Las autonomías son perfectamente llevaderas, incluso productivas, con tres condiciones: a) que no socaven la unidad nacional; b) que no atenten contra las normas democráticas y la igualdad ciudadana ante la ley, y c) que no se vuelvan demasiado gravosas económicamente. ¿Han cumplido estas condiciones? Las han cumplido bastante mal y con tendencia a empeorar, con una deriva balcanizante, corruptora y antidemocrática. En los mismos partidos otrora nacionales, PSOE y PP, las secciones regionales, que adoptan el nombre de la respectiva autonomía, tienden a fragmentar el partido, dotándose de una capacidad de presión que rebaja la labor de dirección central a la de simple coordinación de oligarquías locales. En una democracia menos deforme que la española actual, se habrían realizado hace tiempo balances de la experiencia autonómica, sacado las consecuencias y propuesto las correcciones pertinentes. En cambio, a falta de tales estudios, asistimos al chantaje de políticos autonómicos, que, como Montilla, amenazan con medidas cada vez más separatistas si se somete su estatuto a las condiciones mínimas de legalidad constitucional.

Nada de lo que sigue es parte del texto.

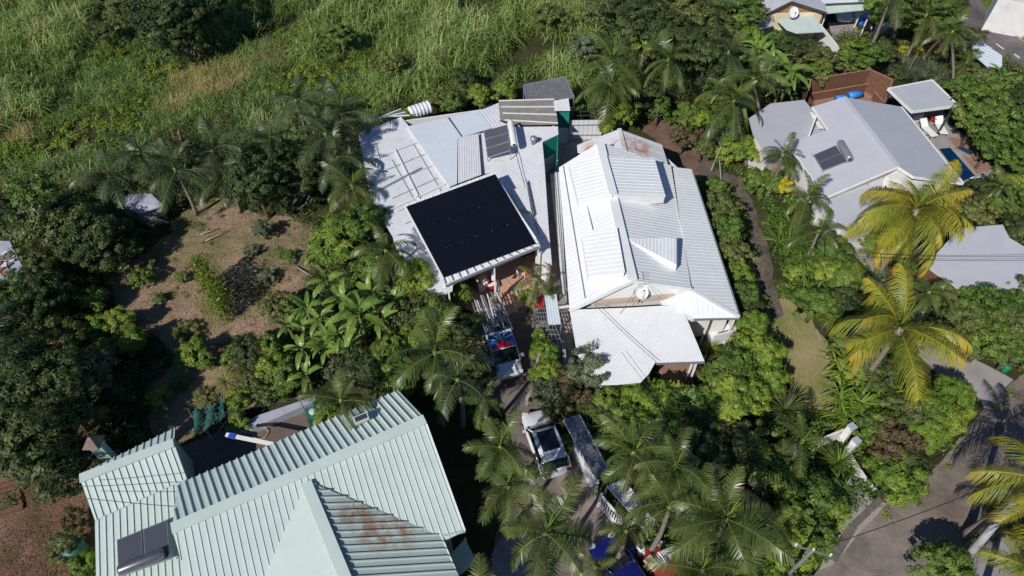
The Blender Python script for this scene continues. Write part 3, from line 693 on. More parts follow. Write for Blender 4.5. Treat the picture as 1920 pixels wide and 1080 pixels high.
sheet('side_passage', [(1020,300),(1055,300),(1080,720),(1062,760),(1045,720),(1035,520)], .006, M['concrete'], rag=.02, seed=19)
sheet('house_walk', [(1585,440),(1625,445),(1660,500),(1740,625),(1720,640),(1640,520),(1595,470)], .008, M['concrete2'], rag=.05, seed=20)
sheet('neighbour_yard', [(1552,42),(1605,38),(1610,70),(1580,80),(1562,70)], .008, M['concrete2'], rag=.05, seed=21)
# white lane dashes on the street
for k, (a, b) in enumerate([((1836,62),(1846,71)),((1868,82),(1882,92)),((1900,100),(1912,109))]):
    A = P(*a, .018); B = P(*b, .018); mb = MB(); mb.bar(A, B, .14, .006); o = mb.build('lane_dash', M['white']); tag(o, kind='structure')
# kerbs
def kerb(pix, name='kerb', h=.12, w=.16, mat='concrete2', z=0.0):
    pts = GP(pix); mb = MB()
    for a, b in zip(pts[:-1], pts[1:]): mb.bar(a+Vector((0,0,z+h/2)), b+Vector((0,0,z+h/2)), w, h)
    o = mb.build(name, M[mat]); tag(o, kind='structure'); return o
kerb([(1590,455),(1618,480),(1670,545),(1720,640)]); kerb([(1690,605),(1755,700),(1830,742)]); kerb([(1850,22),(1880,50),(1920,80)])
for k, (a, b, w) in enumerate((((1652,935),(1600,985),.35),((1600,985),(1560,1050),.45))):
    A = P(*a, .0185); B = P(*b, .0185); mb = MB(); mb.bar(A, B, w, .004); tag(mb.build('road_stain', plain('dark_road_stain', (.13,.11,.10), .95, 0, .3, 2)), kind='structure')

# ------------------------------------------------------------------ the mint green house
c0 = P(600, 950, 0)
gh = empty('green_roofed_house', (c0.x, c0.y, 0), 'large house with pale mint green ribbed metal roof and a rust streaked cross gable', 'house')
near = RP([(322,992,4.9),(797,787,4.9),(872,995,3.7),(392,1222)])
roofsheet('roof_slope', near, (near[1], near[2]), M['green_roof'], gh, .31, .035, .045)
far = RP([(322,992,4.9),(797,787,4.9),(745,732,3.45),(333,908)])
roofsheet('roof_slope', far, (far[1], far[2]), M['green_roof'], gh, .36, .07, .10)
capping('ridge_cap', near[0], near[1], M['green_roof'], gh, .55, .06)
n_ = (near[1]-near[0]).cross(near[2]-near[0]).normalized(); O = Vector((0,0,CAMH))
def onplane(px, py, a, n):
    r = ray(px, py); return O+r*((a-O).dot(n)/r.dot(n))
ap = onplane(576, 903, near[0], n_); H1 = ap.z
v1 = onplane(828, 1006, near[0], n_); v2 = onplane(500, 1073, near[0], n_)
wr = [ap, P(648,1080,H1), P(705,1222,H1)]
lift = Vector((0,0,.05))
sl_r = [ap+lift, wr[2]+lift, P(905,1215,3.7)+lift, P(853,1066,3.7)+lift, v1+lift]
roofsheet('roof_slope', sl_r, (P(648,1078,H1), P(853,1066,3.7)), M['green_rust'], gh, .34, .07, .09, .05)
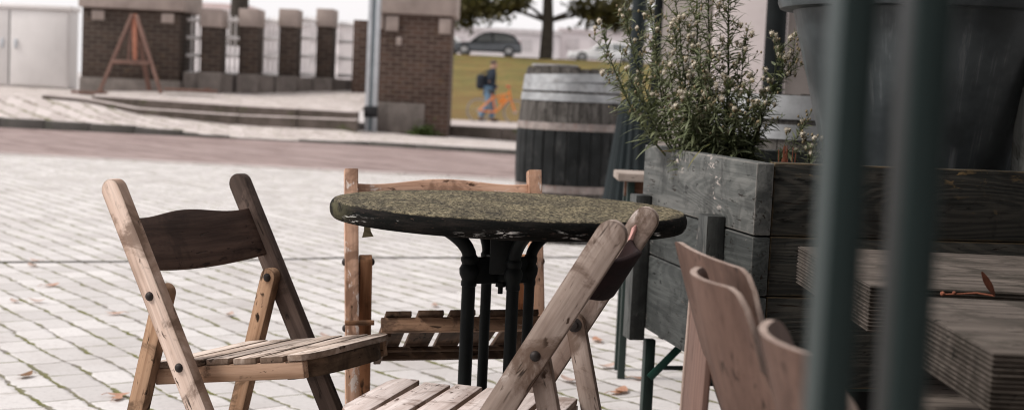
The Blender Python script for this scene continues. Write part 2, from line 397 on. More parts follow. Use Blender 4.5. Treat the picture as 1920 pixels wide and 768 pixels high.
# ------------------------------------------------------------------ setting: ground, road, walks, dike
bm = bmesh.new(); sheet(bm, [[(-900, -60, -.03), (900, -60, -.03)], [(-900, 1500, -.03), (900, 1500, -.03)]]); struct('ground', bm, M['earth'])
bm = bmesh.new(); sheet(bm, [[(-16, -4, 0), (16, -4, 0)], [(-16, 17.35, 0), (-3.2, 17.45, 0), ][:1] + [(16, 15.2, 0)]]); 
struct('plaza_paving', bm, M['plaza'])
bm = bmesh.new()
kx = [-16, -12, -8.7, -6.4, -4.8, -3.6, -2.4, 0, 3, 8, 16]
ky = [24.0, 24.0, 24.0, 23.9, 23.8, 23.7, 23.5, 22.6, 21.5, 19.8, 17.2]
kz = [.20, .19, .17, .13, .02, .02, .07, .075, .075, .08, .08]
sheet(bm, [[(x, 17.6 - (x + 16) * .072, .004) for x in kx], [(x, y + .05, .004) for x, y in zip(kx, ky)]])
struct('brick_road', bm, M['road'])
# thin stone band where the setts meet the brick road
bm = bmesh.new()
prev = None
for i in range(65):
    x = -16 + i * .5; y = 17.45 - (x + 16) * .069
    box(bm, (x, y, .004), (.49, .30, .016), bevel=.004)
struct('paving_edge_strip', bm, M['stone_lt'])
# drain groove across the square
bm = bmesh.new(); sheet(bm, [[(-16, 5.0, .004), (16, 9.9, .004)], [(-16, 5.035, .004), (16, 9.95, .004)]])
_dr = [(-9, 5.3), (-2.65, 7.34), (-1.63, 7.78), (-.97, 8.2), (.4, 8.75), (3, 9.8)]
bm.free(); bm = bmesh.new(); sheet(bm, [[(x, y, .004) for x, y in _dr], [(x - .01, y + .05, .004) for x, y in _dr]])
struct('drain_channel', bm, plain('dark drain joint', (.13, .12, .11), .9, .4, 9, 0, dirt=(.08, .09, .04), dirt_amt=.5, jitter=False))
# kerb
bm = bmesh.new()
for i in range(len(kx) - 1):
    a = Vector((kx[i], ky[i], 0)); b = Vector((kx[i + 1], ky[i + 1], 0)); n = max(1, round((b - a).length / .9))
    for k in range(n):
        p = a.lerp(b, k / n); q = a.lerp(b, (k + 1) / n); z0 = kz[i] + (kz[i + 1] - kz[i]) * (k + .5) / n
        m = frame(p, q, (0, 0, 1)); L = (q - p).length
        box(bm, (p + q) / 2 + Vector((0, .075, z0 / 2 - .1)), (L - .008, .15, z0 + .2 + .006), rot=m.to_3x3().to_4x4(), bevel=.012)
struct('kerb', bm, M['kerb'], 40)
# sloping walk behind the kerb
rows = []
def lerp_tab(x, xs, ys):
    for i in range(len(xs) - 1):
        if x <= xs[i + 1]: t = (x - xs[i]) / (xs[i + 1] - xs[i]); return ys[i] + (ys[i + 1] - ys[i]) * max(0, t)
    return ys[-1]
xs2 = [-16, -8.7, -7.44, -6.56, -4.8, -2.75, -2.4, 0, 16]; zmid = [.62, .52, .485, .32, .205, .205, .13, .07, .06]; zback = [.68, .64, .60, .45, .3, .2, .13, .05, .05]
gx = [-16 + i * .5 for i in range(65)]
r1 = [(x, lerp_tab(x, kx, ky) + .15, lerp_tab(x, kx, kz)) for x in gx]
r2 = [(x, max(24.6, lerp_tab(x, kx, ky) + .4) if x < 0 else lerp_tab(x, kx, ky) + 2.0, lerp_tab(x, xs2, zmid)) for x in gx]
r3 = [(x, 29.5 if x < -2 else 27.5, lerp_tab(x, xs2, zback)) for x in gx]
bm = bmesh.new(); sheet(bm, [r1, r2, r3]); struct('sidewalk', bm, M['walk'], 180)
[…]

El problema autonómico nació de una sobrevaloración de las presiones nacionalistas-separatistas en Cataluña y Vascongadas. Durante la guerra civil y el franquismo, estos nacionalismos quedaron en testimoniales, debido a que la vívida experiencia alejó de ellos a la población: de otro modo habrían hecho oposición al franquismo, como hizo el PCE, lo que no ocurrió. La excepción fue la ya tardía de la ETA, ligada, y no por casualidad, al terrorismo; como, en menor medida, ocurrió en Cataluña, Galicia y Canarias. El rebrote de los nacionalismos hacia el final del régimen de Franco se debió ante todo al sector "progre" de la Iglesia, que los amparó y promovió, como hizo con el terrorismo o el comunismo. A su vez, el PCE los apoyó como instrumento para atacar a Franco, y los habría apoyado el PSOE de Felipe González de no haber sido por su casi nula influencia. Significativamente, todos estos partidos declararon tabú la palabra "España", y la sustituyeron por la torpe expresión "Estado español".
Al llegar la transición, todas estas fuerzas rupturistas –y antiespañolas– fueron afortunadamente vencidas en una primera fase. Pero los vencedores abandonaron enseguida la iniciativa en la lucha de las ideas, volviéndose psicológicamente dependientes de las izquierdas y los nacionalistas, quienes, sin el menor respeto a la verdad, se proclamaban los auténticos abanderados de la democracia. Suárez inició la línea de las claudicaciones, uno de cuyos resultados fue una Constitución mediocre y contradictoria, con un estado de las autonomías a las que se abría la posibilidad de usurpar las competencias nacionales hasta la práctica liquidación de estas.
La actual crisis económica, unida a la política y moral, puede ser la ocasión de hacer, por fin, un balance claro que permita corregir algunas de las enormes jorobas que le han salido al sistema democrático. De otro modo, solo cabe esperar una mayor descomposición nacional, de la que se nutran los famosos "demonios familiares".